▸ **Problem requirements**
Begin with the first line of the listing and quote every line through the one containing "a = cow.Y(R3(885, 1085), 2.8);"; give only those lines.

▸ **Recorded data**
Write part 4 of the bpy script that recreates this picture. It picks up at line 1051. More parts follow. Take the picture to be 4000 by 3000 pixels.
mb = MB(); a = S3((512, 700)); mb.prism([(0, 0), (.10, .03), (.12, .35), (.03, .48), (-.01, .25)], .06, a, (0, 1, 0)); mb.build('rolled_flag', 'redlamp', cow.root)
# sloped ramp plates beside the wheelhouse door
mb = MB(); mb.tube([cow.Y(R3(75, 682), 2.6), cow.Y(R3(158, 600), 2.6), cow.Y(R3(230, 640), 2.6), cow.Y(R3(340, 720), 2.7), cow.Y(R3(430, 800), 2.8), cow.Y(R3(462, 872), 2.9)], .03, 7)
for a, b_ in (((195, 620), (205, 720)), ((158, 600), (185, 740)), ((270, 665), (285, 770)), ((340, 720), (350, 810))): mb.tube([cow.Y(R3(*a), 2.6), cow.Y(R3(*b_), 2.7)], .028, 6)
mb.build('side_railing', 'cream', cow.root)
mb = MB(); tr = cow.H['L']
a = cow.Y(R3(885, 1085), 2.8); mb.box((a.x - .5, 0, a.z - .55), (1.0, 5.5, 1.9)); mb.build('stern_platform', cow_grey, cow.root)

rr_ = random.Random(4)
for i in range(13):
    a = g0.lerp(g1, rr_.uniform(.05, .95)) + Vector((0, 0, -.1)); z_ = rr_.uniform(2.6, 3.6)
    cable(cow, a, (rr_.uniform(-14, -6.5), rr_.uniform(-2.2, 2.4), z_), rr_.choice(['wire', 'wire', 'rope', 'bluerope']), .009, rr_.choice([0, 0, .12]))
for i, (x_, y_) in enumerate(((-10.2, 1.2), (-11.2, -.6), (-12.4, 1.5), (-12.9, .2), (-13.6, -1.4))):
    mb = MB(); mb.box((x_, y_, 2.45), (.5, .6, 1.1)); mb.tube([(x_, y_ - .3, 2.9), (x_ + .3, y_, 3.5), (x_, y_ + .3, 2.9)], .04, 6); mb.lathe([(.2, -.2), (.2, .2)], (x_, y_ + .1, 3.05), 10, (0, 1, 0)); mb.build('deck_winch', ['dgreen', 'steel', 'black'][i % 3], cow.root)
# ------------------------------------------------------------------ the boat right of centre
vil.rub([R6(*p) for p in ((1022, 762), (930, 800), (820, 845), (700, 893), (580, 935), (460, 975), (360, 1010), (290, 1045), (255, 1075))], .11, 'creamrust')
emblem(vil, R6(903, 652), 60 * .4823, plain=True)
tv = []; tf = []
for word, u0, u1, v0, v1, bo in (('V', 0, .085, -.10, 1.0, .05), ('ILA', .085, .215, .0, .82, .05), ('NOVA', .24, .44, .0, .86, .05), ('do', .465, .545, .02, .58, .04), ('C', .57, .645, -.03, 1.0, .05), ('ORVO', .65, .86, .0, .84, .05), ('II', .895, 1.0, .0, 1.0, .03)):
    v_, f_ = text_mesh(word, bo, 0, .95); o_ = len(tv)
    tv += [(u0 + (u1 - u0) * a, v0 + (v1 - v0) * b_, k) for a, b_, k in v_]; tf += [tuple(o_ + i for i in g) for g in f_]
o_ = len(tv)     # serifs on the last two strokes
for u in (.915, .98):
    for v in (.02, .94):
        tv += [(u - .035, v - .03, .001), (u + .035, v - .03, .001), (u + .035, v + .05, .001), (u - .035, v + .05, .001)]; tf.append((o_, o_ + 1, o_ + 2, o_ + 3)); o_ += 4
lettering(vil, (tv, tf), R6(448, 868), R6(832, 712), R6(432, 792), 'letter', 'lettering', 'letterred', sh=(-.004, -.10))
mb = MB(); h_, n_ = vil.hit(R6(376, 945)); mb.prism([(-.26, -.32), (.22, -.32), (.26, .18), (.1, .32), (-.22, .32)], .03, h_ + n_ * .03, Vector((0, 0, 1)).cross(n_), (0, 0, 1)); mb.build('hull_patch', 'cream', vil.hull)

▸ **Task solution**
Write part 4 of the bpy script that recreates this picture. It picks up at line 1051. More parts follow. Take the picture to be 4000 by 3000 pixels.
mb = MB(); a = S3((512, 700)); mb.prism([(0, 0), (.10, .03), (.12, .35), (.03, .48), (-.01, .25)], .06, a, (0, 1, 0)); mb.build('rolled_flag', 'redlamp', cow.root)
# sloped ramp plates beside the wheelhouse door
mb = MB(); mb.tube([cow.Y(R3(75, 682), 2.6), cow.Y(R3(158, 600), 2.6), cow.Y(R3(230, 640), 2.6), cow.Y(R3(340, 720), 2.7), cow.Y(R3(430, 800), 2.8), cow.Y(R3(462, 872), 2.9)], .03, 7)
for a, b_ in (((195, 620), (205, 720)), ((158, 600), (185, 740)), ((270, 665), (285, 770)), ((340, 720), (350, 810))): mb.tube([cow.Y(R3(*a), 2.6), cow.Y(R3(*b_), 2.7)], .028, 6)
mb.build('side_railing', 'cream', cow.root)
mb = MB(); tr = cow.H['L']
a = cow.Y(R3(885, 1085), 2.8); mb.box((a.x - .5, 0, a.z - .55), (1.0, 5.5, 1.9)); mb.build('stern_platform', cow_grey, cow.root)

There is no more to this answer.